Rows from a 3D scene dataset

┄┄┄┄┄┄┄┄┄┄┄┄┄┄┄┄┄┄┄┄

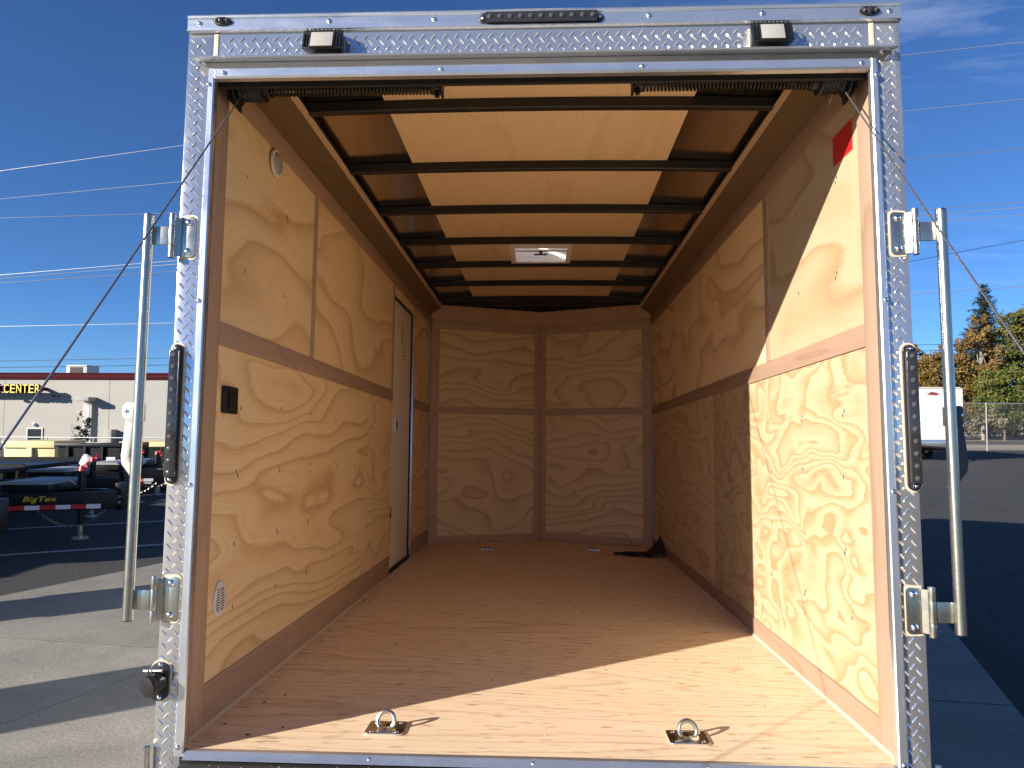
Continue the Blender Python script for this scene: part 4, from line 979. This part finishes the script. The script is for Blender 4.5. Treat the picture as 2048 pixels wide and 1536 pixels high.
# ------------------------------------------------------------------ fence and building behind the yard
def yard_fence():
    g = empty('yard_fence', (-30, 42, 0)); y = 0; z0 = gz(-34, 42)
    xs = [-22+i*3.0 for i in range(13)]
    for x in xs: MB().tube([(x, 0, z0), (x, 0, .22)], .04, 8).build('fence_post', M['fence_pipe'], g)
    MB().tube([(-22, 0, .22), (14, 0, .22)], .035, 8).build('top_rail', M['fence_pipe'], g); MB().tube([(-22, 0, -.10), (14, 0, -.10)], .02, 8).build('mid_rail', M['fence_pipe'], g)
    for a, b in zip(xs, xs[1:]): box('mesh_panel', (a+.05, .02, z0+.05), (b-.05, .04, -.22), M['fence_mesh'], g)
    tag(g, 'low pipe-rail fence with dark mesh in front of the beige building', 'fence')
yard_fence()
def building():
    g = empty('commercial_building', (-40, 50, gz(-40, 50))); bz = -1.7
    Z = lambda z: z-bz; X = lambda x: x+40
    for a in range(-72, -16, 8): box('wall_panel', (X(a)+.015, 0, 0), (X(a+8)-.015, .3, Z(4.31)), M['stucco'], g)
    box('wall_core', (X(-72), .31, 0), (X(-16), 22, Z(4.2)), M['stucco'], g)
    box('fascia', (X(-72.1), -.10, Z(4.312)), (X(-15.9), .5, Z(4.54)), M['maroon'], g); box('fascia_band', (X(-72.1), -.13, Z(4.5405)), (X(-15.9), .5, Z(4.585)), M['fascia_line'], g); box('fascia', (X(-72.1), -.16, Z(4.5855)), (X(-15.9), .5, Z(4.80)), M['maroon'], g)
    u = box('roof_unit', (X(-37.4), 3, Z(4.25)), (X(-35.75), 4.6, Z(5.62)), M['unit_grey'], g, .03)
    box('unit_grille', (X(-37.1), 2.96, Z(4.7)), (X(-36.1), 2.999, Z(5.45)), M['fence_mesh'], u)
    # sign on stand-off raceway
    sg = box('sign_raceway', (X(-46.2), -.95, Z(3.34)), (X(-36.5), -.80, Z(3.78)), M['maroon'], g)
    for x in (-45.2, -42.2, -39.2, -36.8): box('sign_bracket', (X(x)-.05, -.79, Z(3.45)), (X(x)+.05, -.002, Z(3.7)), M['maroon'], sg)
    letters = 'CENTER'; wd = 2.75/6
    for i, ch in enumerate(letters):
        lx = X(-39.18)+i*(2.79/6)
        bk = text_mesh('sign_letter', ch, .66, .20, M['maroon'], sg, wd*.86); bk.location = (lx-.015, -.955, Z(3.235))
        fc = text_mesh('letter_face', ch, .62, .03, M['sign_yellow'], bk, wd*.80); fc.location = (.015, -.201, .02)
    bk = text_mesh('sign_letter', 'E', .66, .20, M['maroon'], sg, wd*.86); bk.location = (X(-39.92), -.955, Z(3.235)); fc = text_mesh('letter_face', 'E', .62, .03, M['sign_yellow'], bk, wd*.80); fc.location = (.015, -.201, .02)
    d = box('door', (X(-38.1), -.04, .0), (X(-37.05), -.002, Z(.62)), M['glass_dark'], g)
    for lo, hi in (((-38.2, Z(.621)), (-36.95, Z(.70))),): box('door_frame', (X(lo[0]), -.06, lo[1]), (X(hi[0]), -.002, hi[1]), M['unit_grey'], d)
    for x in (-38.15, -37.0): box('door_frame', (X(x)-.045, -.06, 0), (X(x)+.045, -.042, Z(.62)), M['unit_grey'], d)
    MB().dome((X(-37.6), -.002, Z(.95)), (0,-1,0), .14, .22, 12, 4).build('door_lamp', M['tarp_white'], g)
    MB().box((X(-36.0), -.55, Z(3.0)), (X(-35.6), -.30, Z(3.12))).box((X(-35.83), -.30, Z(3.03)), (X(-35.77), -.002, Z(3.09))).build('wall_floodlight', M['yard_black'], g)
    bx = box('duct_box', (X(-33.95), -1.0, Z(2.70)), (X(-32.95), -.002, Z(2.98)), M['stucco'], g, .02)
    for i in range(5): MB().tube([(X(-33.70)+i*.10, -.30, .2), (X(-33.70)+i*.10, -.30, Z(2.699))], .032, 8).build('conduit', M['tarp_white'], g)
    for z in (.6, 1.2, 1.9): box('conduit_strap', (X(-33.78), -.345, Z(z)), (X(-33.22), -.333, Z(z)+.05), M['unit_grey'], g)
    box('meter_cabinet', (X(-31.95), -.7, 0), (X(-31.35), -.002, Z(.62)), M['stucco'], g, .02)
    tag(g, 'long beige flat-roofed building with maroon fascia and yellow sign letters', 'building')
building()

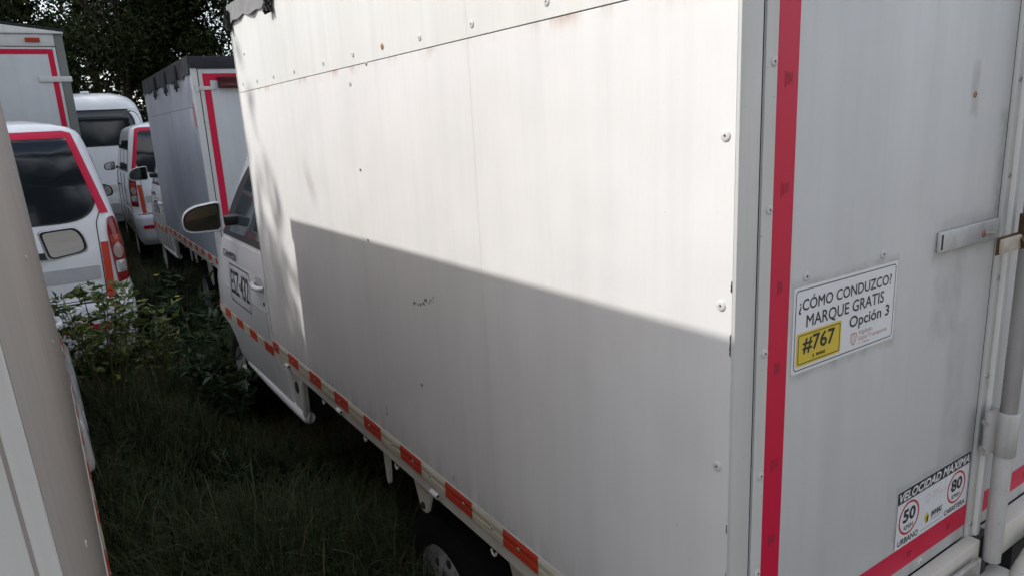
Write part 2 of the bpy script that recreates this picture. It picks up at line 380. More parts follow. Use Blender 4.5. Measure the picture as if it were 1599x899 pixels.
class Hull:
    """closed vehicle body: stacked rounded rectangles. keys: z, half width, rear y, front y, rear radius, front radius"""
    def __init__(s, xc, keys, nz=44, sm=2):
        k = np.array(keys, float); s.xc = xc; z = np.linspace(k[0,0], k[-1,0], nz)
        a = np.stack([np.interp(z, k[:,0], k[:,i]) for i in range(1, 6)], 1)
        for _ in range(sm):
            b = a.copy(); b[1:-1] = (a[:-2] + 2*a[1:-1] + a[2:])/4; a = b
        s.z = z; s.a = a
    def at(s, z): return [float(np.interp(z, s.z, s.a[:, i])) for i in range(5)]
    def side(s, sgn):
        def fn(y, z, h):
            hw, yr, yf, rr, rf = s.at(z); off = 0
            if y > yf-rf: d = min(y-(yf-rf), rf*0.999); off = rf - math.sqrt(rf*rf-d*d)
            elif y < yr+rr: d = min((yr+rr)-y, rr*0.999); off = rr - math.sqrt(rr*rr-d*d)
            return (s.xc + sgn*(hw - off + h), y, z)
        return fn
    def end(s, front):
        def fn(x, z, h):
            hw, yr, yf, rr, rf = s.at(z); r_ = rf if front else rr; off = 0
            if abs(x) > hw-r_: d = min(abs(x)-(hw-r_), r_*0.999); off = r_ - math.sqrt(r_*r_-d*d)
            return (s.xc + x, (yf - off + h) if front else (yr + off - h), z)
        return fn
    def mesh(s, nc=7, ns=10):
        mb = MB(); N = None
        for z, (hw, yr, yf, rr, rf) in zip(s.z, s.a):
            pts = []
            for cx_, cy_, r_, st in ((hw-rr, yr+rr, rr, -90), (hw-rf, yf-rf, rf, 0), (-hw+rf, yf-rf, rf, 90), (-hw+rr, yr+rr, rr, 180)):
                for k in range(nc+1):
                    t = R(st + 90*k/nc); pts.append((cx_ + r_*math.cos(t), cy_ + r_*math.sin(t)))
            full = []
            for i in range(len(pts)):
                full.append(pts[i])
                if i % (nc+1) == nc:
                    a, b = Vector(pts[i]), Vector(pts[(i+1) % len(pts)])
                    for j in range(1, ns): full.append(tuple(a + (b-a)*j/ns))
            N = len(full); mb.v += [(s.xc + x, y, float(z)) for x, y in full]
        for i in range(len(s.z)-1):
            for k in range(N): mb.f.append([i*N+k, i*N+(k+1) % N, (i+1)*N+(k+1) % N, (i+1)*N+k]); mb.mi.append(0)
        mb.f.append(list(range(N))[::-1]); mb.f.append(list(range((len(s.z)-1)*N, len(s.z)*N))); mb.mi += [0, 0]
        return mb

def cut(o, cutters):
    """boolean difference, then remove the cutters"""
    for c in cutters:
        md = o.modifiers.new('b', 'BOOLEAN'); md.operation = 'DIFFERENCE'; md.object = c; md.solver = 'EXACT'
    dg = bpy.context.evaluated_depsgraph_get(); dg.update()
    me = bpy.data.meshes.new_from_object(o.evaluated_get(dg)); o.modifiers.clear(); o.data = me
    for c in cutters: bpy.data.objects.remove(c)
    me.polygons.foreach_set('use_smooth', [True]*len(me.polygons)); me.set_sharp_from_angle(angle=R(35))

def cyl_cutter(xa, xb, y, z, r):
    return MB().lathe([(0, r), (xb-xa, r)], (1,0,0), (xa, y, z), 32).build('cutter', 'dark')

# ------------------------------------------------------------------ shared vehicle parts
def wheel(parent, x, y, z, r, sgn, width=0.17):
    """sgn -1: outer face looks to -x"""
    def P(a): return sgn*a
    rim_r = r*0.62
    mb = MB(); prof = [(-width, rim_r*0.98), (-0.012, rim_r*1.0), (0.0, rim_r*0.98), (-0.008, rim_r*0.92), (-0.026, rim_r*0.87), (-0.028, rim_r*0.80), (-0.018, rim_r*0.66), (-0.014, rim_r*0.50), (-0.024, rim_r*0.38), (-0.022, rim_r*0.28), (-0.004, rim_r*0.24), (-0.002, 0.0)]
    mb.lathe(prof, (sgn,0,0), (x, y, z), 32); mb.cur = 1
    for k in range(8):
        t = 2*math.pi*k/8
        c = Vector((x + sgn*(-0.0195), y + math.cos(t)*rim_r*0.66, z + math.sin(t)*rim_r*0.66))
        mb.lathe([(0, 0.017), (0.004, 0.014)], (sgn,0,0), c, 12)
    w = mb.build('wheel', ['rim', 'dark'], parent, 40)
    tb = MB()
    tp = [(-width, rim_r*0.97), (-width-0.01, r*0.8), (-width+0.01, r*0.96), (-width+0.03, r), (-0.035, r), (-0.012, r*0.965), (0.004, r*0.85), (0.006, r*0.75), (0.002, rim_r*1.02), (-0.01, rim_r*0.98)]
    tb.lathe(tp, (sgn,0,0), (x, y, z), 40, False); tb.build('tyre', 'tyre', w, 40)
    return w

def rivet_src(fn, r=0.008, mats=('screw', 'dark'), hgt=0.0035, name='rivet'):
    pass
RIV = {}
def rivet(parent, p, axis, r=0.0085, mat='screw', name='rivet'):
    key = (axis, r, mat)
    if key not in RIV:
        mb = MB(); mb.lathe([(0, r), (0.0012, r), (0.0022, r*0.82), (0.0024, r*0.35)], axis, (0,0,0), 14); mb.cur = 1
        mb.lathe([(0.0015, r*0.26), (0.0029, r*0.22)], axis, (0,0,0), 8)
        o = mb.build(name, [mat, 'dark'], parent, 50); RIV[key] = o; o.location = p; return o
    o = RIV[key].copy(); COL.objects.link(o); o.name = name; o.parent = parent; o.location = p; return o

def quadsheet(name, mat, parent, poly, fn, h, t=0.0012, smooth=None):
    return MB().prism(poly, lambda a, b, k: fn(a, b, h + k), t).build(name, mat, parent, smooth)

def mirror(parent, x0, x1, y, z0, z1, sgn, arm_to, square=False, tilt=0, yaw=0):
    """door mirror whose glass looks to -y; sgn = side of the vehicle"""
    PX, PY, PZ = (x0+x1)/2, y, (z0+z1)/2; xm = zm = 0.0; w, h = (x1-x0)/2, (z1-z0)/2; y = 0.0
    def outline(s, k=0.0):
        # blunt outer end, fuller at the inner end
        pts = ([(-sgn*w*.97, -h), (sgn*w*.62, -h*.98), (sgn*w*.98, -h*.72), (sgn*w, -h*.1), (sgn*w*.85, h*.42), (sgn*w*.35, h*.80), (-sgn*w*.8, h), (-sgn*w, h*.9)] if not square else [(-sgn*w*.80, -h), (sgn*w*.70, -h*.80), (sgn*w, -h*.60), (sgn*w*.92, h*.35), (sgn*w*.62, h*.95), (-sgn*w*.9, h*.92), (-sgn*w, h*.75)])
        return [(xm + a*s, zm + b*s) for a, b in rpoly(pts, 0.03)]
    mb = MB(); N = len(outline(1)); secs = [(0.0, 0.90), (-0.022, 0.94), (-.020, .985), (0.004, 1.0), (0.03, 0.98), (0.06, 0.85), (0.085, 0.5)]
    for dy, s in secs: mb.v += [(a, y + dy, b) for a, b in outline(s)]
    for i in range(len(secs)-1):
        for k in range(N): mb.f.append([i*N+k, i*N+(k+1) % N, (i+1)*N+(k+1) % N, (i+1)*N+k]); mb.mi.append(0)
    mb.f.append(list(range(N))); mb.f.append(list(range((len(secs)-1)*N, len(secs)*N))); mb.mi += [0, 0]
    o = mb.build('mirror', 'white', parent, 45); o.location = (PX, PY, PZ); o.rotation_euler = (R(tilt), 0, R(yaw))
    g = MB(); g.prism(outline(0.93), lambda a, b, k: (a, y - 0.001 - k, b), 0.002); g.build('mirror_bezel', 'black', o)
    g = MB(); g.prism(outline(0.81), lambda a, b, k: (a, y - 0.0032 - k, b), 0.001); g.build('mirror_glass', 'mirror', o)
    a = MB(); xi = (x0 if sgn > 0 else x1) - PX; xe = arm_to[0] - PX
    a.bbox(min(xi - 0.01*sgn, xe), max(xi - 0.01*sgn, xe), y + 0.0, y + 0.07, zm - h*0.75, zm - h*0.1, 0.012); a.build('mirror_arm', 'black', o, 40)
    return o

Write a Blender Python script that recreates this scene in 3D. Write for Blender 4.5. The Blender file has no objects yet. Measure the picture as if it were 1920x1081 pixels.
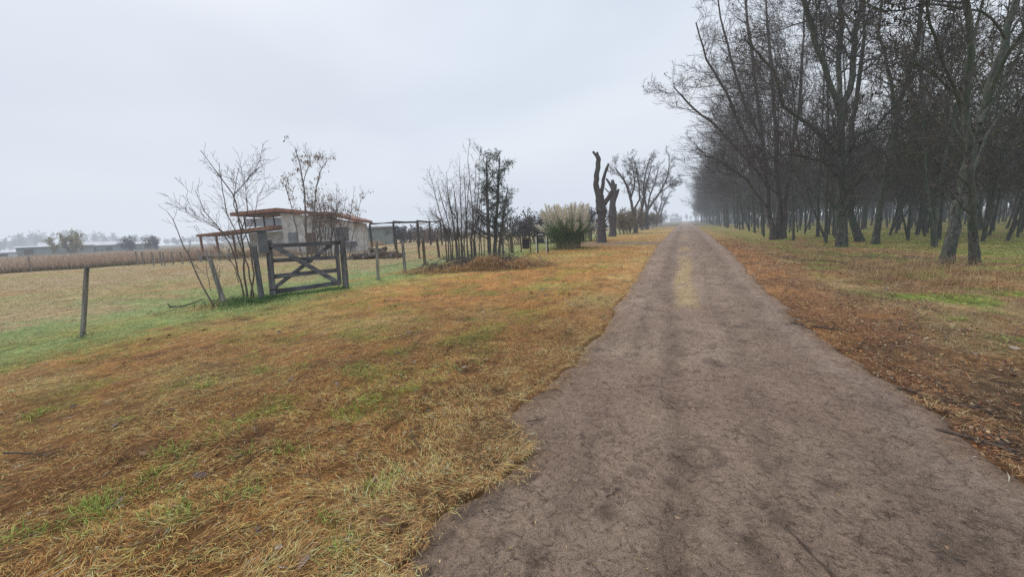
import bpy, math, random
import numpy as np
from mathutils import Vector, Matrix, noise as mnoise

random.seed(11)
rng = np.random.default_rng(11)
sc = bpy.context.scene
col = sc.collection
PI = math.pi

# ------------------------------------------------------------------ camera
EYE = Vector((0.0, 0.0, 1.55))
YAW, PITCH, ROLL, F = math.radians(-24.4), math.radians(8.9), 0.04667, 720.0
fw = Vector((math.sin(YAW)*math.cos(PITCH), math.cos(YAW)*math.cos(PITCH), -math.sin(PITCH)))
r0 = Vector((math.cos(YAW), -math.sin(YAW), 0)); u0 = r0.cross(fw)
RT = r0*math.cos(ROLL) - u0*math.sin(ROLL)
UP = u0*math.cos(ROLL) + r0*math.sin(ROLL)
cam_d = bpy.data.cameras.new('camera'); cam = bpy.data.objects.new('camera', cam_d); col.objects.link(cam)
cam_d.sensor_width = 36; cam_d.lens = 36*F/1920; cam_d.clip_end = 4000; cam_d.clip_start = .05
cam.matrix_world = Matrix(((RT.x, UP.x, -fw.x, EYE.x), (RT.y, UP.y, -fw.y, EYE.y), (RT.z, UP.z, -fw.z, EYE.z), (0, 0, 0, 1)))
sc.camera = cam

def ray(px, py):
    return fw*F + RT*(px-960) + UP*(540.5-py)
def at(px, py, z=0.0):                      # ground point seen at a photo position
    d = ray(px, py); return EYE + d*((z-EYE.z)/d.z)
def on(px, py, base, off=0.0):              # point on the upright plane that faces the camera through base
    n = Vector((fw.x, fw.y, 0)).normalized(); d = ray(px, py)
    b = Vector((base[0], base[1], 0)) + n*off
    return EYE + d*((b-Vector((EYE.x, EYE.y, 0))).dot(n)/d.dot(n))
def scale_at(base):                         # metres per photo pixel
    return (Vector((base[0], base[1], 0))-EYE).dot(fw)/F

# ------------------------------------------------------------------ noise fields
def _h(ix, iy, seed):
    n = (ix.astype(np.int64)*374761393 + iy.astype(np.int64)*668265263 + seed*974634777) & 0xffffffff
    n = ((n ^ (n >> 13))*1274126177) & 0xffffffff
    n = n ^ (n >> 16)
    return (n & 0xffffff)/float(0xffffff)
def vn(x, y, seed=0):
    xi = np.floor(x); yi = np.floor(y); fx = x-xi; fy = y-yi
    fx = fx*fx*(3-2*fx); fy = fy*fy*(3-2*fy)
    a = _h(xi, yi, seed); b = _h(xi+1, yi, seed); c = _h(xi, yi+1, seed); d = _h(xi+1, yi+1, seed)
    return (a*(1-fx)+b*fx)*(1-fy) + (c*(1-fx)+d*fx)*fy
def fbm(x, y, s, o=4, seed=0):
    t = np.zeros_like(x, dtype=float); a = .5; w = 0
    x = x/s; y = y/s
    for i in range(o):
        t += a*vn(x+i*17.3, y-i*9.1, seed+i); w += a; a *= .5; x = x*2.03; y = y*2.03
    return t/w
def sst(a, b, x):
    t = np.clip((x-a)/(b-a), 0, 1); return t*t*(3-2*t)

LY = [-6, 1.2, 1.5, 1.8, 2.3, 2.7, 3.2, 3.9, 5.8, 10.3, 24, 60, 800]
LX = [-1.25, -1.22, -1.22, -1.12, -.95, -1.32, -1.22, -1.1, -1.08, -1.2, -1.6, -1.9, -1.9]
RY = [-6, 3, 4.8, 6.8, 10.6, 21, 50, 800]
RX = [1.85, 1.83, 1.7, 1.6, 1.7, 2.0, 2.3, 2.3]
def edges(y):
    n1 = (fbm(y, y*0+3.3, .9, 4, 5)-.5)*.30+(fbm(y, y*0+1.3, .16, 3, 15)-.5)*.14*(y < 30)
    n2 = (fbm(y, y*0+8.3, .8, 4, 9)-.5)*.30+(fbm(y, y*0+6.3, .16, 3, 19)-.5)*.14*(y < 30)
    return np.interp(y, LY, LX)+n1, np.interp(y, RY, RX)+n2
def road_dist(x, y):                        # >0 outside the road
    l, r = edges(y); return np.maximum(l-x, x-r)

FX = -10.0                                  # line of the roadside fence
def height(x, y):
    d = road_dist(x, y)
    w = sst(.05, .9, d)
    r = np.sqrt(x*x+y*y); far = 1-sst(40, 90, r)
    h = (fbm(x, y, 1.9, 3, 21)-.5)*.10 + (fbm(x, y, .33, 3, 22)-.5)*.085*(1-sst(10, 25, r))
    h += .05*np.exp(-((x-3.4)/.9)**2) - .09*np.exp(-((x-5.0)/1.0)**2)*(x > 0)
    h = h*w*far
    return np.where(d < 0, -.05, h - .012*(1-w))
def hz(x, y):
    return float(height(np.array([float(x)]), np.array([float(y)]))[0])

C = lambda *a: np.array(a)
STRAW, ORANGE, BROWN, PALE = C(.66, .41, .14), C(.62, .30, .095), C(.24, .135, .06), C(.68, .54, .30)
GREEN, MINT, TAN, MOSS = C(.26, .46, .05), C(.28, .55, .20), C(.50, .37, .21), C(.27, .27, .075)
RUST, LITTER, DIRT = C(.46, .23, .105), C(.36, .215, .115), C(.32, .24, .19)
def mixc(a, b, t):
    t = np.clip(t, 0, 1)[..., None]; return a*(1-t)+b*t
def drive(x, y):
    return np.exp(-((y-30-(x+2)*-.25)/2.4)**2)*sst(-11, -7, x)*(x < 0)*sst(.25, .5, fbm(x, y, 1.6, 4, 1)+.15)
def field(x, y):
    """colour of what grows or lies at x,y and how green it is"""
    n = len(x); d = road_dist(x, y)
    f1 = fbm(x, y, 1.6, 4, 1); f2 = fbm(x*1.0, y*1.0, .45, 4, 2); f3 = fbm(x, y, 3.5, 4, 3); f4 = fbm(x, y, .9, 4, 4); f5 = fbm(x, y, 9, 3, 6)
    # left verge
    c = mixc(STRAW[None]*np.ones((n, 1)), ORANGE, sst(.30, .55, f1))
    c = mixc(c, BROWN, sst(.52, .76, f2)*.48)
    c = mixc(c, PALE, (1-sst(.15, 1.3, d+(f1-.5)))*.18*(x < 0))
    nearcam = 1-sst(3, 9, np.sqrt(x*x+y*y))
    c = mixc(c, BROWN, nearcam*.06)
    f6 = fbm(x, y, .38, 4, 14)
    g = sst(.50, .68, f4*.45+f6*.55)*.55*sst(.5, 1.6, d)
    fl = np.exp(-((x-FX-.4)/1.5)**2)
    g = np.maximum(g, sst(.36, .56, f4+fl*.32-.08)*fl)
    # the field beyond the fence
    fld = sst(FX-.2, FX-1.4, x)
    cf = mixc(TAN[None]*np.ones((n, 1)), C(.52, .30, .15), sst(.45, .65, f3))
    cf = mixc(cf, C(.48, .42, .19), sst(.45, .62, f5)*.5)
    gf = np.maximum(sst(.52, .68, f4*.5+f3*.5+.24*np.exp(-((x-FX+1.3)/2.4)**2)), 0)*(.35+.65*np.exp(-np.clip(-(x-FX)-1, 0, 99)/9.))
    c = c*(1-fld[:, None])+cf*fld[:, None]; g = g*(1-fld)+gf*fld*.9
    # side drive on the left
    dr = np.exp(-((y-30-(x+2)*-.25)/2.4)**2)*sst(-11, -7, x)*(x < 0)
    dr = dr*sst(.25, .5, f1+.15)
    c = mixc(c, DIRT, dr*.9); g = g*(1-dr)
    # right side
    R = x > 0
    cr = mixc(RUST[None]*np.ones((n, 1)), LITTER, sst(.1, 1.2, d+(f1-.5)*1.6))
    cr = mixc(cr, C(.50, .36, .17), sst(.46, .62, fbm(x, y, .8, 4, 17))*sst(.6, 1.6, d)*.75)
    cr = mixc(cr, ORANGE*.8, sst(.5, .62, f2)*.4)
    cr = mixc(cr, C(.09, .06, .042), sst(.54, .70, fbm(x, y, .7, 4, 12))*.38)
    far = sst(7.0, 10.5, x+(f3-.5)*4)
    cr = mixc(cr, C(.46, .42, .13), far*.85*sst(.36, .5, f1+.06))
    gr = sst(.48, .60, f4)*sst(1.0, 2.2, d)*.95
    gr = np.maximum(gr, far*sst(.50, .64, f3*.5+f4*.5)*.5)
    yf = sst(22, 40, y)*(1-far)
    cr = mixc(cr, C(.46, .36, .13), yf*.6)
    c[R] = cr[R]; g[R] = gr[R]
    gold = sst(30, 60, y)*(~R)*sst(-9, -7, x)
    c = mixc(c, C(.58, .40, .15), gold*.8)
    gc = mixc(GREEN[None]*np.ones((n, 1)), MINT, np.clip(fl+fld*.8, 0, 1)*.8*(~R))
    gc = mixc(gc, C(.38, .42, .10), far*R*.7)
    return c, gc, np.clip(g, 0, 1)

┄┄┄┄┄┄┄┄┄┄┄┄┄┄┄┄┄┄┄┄

Task description: Retype the section that opens with the line holding "Write a Blender" and closes with the line holding "from mathutils import", exactly as it reads, without any pictures.

Exercise output:
Write a Blender Python script that recreates this scene in 3D. Write for Blender 4.5. The Blender file has no objects yet. Measure the picture as if it were 1920x1081 pixels.
import bpy, math, random
import numpy as np
from mathutils import Vector, Matrix, noise as mnoise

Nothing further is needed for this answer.